If a game company expects me to have to use the internet to play a single-player game, then I expect them to be fully responsible for all the unnecessary hardware and infrastructure they’re making me use. And if they’re going to force me to go through additional inconvenience for no additional benefit, then I’m going to do the thing that’s guaranteed to cost them a sale: Not buy the game. I refused to buy Diablo III and the final SimCity game for those reasons, and in the case of SimCity, the backlash was so severe that it actually resulted in the rise of a competing product. Cities: Skylines probably would never have been made if EA hadn’t gone through so much effort to kill their own product.

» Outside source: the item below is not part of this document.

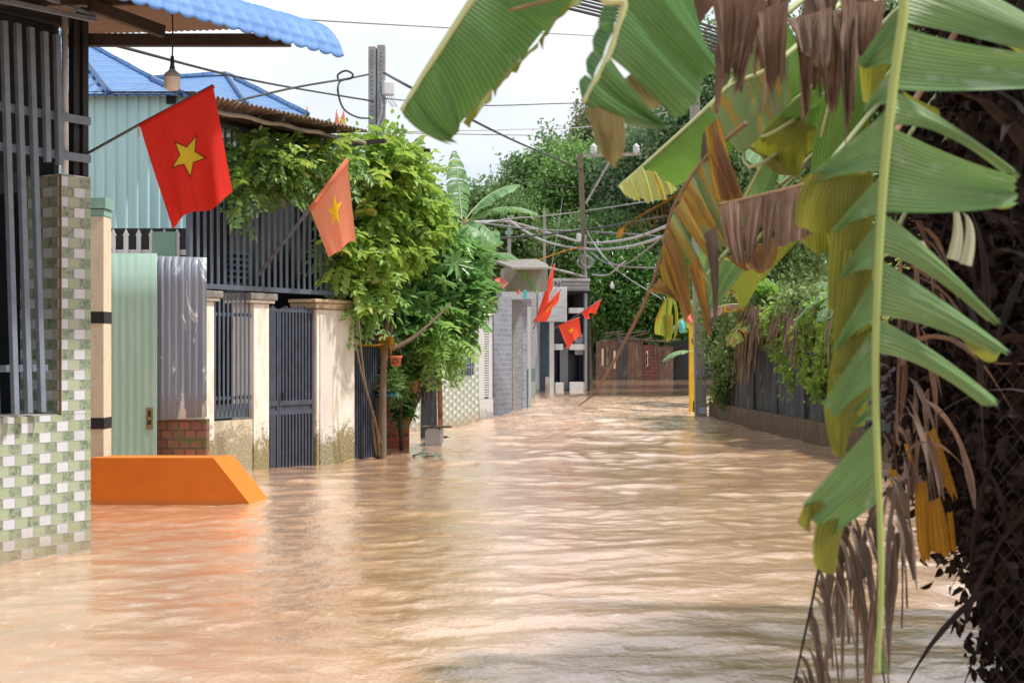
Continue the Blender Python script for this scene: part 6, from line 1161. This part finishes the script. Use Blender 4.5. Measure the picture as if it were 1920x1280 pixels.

Thank you guys. What I was trying to do is to create an example of a game where being always-online does not worsen the game experience in any significant way.
My purpose was to understand if your objections were practical or ideological, i.e. I wanted to understand if you do not buy the game because A) you honestly feel that an online game gives a significantly worse game experience; or B) you admit that the worsening in gameplay is insignificant, but still you don’t like the idea that the authors could have made a game without that insignificant worsening, but still they decided to put in that insignificant worsening.
But it seems that I failed because it seems that is it impossible to conceive (today, at least) an always-online game where the experience is not significantly worse. So I can’t separate the two factors, practical and ideological.
I wouldn’t exclude a third option: maybe they are both. I’m sure that each of these two reasons has an importance that changes from person to person.
I also expect that the more the Internet will be perceived and accepted as an indispensable pervasive commodity (even when it isn’t actually indispensable), the more the consumers will modify their opinion about the requisite of being online to do something.
Yet you have to exclude most trains, airports, cheap hotels and other places with shitty, expensive or no Internet. Places actually fit for killing some time in a game.